Instructions to follow: Print the listing from its top line through the line containing "10).build('valve', M['steel'], t)", nothing more, and leave out the pictures.

Data:
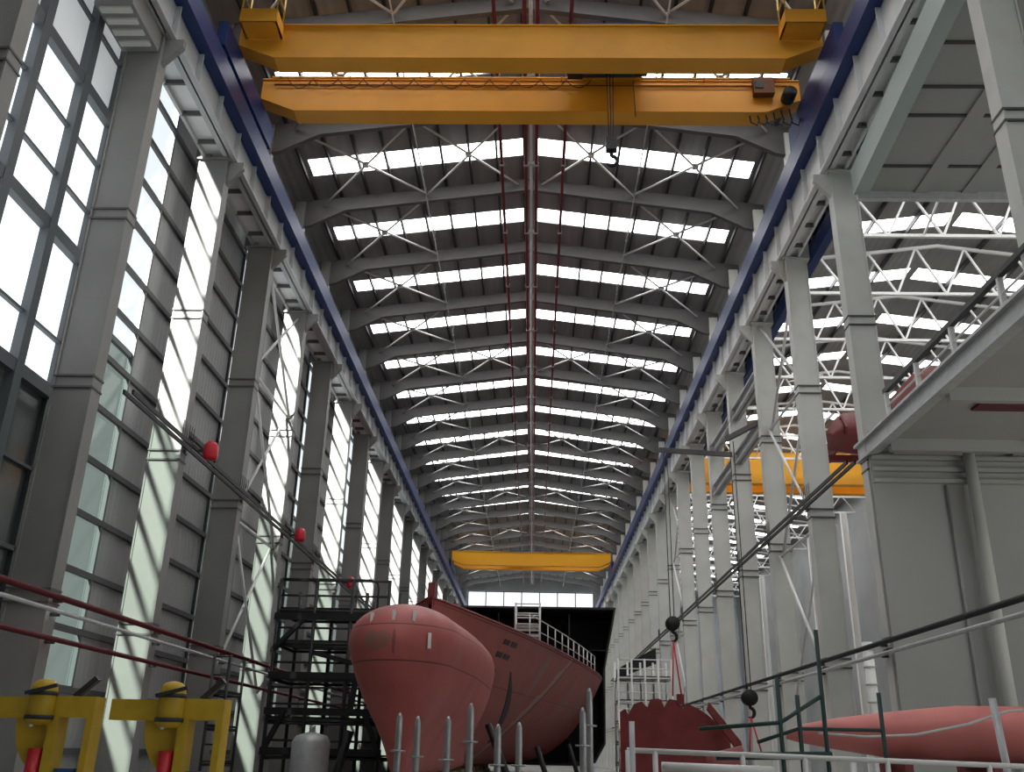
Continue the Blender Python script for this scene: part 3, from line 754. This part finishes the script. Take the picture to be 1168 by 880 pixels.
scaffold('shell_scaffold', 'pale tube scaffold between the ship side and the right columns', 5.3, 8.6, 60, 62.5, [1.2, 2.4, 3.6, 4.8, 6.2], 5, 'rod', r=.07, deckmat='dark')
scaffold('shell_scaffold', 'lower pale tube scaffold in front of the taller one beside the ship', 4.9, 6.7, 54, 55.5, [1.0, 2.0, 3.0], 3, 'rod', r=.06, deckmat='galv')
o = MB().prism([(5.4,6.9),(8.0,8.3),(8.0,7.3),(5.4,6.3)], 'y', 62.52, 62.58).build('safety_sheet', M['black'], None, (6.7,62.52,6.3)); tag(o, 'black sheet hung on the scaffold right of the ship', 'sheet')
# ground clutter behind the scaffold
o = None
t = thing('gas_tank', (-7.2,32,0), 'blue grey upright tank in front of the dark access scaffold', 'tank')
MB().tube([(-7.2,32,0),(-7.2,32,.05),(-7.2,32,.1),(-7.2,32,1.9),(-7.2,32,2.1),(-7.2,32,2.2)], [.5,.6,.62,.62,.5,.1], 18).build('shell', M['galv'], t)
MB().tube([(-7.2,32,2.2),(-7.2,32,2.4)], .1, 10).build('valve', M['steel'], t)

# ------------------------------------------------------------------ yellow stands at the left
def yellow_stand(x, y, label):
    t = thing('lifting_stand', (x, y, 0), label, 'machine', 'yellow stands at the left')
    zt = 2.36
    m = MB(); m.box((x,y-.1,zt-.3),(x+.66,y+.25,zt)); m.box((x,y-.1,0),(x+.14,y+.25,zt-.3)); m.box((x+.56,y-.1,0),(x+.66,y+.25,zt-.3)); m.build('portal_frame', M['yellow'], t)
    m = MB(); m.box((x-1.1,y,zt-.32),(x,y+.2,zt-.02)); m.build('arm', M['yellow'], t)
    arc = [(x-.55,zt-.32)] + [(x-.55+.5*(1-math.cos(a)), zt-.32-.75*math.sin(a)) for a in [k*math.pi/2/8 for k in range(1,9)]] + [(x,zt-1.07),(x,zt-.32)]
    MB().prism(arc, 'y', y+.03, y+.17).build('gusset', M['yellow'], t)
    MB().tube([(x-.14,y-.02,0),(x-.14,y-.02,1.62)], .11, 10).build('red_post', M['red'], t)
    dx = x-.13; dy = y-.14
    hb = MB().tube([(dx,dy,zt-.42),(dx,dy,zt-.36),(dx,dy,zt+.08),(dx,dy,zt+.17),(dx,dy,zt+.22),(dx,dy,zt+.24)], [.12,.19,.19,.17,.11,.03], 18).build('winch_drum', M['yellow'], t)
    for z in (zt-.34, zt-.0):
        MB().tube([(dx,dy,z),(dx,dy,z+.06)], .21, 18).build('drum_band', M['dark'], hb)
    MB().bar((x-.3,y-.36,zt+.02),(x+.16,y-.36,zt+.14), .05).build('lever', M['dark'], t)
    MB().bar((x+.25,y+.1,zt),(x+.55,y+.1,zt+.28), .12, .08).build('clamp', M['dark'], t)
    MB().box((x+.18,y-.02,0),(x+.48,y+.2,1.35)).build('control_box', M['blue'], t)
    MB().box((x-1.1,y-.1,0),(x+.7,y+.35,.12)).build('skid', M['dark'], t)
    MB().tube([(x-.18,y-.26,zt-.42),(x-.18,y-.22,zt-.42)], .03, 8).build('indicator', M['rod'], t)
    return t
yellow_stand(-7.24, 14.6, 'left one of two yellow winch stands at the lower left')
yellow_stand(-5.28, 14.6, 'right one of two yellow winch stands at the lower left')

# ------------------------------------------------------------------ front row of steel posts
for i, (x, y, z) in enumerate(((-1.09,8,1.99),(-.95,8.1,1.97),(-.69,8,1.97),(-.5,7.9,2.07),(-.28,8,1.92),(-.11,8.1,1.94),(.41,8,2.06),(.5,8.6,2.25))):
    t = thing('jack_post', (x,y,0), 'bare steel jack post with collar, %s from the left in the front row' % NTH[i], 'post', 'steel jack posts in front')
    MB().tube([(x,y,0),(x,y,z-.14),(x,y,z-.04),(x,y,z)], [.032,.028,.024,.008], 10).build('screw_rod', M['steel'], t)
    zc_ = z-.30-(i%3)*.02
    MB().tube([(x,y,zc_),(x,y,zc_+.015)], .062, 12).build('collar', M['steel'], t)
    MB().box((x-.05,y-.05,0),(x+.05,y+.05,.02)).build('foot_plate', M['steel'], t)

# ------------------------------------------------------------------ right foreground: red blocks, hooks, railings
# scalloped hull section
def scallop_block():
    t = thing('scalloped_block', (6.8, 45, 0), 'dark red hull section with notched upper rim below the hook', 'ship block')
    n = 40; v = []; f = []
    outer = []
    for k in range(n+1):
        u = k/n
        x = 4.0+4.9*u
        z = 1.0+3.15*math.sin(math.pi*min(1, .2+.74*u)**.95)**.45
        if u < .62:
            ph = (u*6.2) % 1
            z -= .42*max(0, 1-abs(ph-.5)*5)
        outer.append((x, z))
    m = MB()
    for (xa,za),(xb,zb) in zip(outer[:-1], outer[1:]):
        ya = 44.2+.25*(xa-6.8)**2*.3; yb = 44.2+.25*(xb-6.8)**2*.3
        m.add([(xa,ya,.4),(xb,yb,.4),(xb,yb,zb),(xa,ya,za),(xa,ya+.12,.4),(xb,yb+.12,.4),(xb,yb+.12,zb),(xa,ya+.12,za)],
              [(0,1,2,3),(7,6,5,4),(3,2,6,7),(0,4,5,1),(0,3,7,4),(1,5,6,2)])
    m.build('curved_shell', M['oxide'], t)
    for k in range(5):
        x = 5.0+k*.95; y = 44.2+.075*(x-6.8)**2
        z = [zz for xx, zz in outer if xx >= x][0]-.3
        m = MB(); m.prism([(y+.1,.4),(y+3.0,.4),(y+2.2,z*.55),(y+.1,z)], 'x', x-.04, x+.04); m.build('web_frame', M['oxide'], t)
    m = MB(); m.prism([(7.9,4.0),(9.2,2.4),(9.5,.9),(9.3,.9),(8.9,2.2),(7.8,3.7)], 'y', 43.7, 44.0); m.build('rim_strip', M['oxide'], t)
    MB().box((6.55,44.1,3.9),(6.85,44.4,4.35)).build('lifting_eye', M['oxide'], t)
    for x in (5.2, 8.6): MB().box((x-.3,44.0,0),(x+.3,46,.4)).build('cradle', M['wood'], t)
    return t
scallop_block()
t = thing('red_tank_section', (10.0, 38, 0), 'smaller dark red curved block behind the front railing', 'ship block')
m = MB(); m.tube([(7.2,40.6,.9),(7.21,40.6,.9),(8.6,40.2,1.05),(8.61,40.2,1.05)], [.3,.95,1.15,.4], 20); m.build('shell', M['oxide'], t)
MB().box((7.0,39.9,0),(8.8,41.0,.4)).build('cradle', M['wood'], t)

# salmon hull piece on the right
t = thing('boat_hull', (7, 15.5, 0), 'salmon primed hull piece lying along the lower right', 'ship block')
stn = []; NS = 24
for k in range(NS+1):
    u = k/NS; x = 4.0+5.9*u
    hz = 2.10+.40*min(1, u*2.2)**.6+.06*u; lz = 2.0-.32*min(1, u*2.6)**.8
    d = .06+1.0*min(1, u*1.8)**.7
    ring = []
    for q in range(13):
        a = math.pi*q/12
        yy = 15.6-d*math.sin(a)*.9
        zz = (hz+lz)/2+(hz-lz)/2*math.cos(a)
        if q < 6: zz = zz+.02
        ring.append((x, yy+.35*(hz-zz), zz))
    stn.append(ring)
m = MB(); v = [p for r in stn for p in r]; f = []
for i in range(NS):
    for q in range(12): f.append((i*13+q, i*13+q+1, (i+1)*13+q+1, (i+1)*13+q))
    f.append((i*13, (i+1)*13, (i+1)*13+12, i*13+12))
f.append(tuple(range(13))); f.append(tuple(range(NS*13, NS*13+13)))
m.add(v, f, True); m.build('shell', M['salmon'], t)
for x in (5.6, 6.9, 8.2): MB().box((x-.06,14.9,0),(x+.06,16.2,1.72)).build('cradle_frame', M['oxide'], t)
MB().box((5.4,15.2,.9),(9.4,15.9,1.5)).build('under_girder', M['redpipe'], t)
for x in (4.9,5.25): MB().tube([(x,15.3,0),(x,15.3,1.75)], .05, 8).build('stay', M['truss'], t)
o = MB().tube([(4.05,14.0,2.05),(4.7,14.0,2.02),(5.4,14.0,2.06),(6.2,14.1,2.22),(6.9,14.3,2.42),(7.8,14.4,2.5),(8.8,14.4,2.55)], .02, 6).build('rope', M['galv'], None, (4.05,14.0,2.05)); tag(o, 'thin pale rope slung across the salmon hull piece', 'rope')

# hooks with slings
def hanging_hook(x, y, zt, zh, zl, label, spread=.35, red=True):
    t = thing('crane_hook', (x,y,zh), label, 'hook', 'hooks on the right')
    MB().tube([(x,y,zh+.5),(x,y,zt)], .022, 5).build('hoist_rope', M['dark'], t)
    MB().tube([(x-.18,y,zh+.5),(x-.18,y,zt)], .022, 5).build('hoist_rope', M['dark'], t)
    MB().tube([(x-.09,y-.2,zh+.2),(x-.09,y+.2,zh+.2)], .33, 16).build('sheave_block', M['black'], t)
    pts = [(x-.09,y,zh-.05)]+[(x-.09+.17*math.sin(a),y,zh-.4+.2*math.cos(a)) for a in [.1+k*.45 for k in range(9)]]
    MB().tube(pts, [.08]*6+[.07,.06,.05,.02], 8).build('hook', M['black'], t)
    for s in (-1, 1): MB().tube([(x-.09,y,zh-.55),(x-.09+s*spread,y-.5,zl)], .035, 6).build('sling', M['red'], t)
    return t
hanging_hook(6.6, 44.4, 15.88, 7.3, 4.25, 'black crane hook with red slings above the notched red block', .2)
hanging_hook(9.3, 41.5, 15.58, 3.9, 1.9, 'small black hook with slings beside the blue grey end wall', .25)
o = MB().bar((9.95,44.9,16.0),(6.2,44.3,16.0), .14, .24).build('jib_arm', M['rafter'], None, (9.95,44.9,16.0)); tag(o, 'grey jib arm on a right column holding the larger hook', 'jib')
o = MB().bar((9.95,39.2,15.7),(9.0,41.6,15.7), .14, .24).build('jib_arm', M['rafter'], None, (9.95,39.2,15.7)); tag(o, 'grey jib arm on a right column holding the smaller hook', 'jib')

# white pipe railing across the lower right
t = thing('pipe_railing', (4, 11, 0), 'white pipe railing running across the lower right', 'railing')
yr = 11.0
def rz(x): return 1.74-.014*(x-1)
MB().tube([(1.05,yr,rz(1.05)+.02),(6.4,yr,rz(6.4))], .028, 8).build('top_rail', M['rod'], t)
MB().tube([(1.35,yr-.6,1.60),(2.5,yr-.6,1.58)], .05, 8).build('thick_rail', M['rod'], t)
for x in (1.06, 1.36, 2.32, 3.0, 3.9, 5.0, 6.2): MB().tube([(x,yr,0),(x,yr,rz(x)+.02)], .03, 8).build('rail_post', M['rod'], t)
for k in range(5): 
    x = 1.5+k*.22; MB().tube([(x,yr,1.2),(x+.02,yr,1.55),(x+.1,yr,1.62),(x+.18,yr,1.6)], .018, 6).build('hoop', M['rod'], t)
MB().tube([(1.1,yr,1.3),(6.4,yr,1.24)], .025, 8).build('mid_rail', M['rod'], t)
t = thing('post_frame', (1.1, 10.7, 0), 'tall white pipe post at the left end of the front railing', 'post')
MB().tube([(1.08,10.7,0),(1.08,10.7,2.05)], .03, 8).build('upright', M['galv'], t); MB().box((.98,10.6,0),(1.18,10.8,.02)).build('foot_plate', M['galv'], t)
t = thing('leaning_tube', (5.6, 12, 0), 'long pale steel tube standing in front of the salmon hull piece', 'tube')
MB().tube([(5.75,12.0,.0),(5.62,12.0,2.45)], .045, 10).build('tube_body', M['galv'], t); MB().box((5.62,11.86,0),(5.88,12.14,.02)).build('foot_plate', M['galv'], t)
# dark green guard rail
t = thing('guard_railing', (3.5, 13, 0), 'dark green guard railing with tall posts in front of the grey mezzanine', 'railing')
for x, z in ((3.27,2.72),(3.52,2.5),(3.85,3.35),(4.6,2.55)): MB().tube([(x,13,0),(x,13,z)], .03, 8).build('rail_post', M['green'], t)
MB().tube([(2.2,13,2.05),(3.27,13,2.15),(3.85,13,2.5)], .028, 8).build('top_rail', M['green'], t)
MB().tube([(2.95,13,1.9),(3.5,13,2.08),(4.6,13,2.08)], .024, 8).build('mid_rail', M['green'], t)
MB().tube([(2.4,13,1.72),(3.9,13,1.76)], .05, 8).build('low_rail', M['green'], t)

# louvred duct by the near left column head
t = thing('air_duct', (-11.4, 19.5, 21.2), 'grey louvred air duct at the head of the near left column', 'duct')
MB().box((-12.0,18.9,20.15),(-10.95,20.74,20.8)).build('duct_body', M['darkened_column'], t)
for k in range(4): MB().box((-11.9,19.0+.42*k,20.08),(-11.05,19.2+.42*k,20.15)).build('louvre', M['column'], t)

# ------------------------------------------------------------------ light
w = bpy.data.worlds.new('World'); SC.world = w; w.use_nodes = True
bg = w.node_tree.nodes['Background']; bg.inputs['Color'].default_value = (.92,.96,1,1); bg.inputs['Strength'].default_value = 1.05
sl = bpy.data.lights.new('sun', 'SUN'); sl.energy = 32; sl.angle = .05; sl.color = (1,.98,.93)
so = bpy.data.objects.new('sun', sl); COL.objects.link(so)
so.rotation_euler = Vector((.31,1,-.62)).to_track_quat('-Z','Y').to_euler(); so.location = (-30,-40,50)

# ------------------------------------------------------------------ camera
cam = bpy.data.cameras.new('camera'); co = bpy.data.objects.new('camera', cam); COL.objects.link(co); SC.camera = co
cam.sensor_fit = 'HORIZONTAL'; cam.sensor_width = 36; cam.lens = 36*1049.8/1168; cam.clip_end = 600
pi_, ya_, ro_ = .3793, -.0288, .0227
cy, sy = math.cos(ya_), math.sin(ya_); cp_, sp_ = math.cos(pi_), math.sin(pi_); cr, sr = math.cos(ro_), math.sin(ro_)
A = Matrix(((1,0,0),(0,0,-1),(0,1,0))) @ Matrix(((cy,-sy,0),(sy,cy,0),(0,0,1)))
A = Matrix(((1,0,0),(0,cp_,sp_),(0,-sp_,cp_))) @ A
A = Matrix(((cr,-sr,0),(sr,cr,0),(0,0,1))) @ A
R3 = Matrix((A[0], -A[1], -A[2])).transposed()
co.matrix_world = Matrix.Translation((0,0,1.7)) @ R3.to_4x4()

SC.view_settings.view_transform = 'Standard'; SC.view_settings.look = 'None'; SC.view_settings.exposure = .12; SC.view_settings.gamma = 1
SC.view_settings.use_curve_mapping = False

Task solution:
Continue the Blender Python script for this scene: part 3, from line 754. This part finishes the script. Take the picture to be 1168 by 880 pixels.
scaffold('shell_scaffold', 'pale tube scaffold between the ship side and the right columns', 5.3, 8.6, 60, 62.5, [1.2, 2.4, 3.6, 4.8, 6.2], 5, 'rod', r=.07, deckmat='dark')
scaffold('shell_scaffold', 'lower pale tube scaffold in front of the taller one beside the ship', 4.9, 6.7, 54, 55.5, [1.0, 2.0, 3.0], 3, 'rod', r=.06, deckmat='galv')
o = MB().prism([(5.4,6.9),(8.0,8.3),(8.0,7.3),(5.4,6.3)], 'y', 62.52, 62.58).build('safety_sheet', M['black'], None, (6.7,62.52,6.3)); tag(o, 'black sheet hung on the scaffold right of the ship', 'sheet')
# ground clutter behind the scaffold
o = None
t = thing('gas_tank', (-7.2,32,0), 'blue grey upright tank in front of the dark access scaffold', 'tank')
MB().tube([(-7.2,32,0),(-7.2,32,.05),(-7.2,32,.1),(-7.2,32,1.9),(-7.2,32,2.1),(-7.2,32,2.2)], [.5,.6,.62,.62,.5,.1], 18).build('shell', M['galv'], t)
MB().tube([(-7.2,32,2.2),(-7.2,32,2.4)], .1, 10).build('valve', M['steel'], t)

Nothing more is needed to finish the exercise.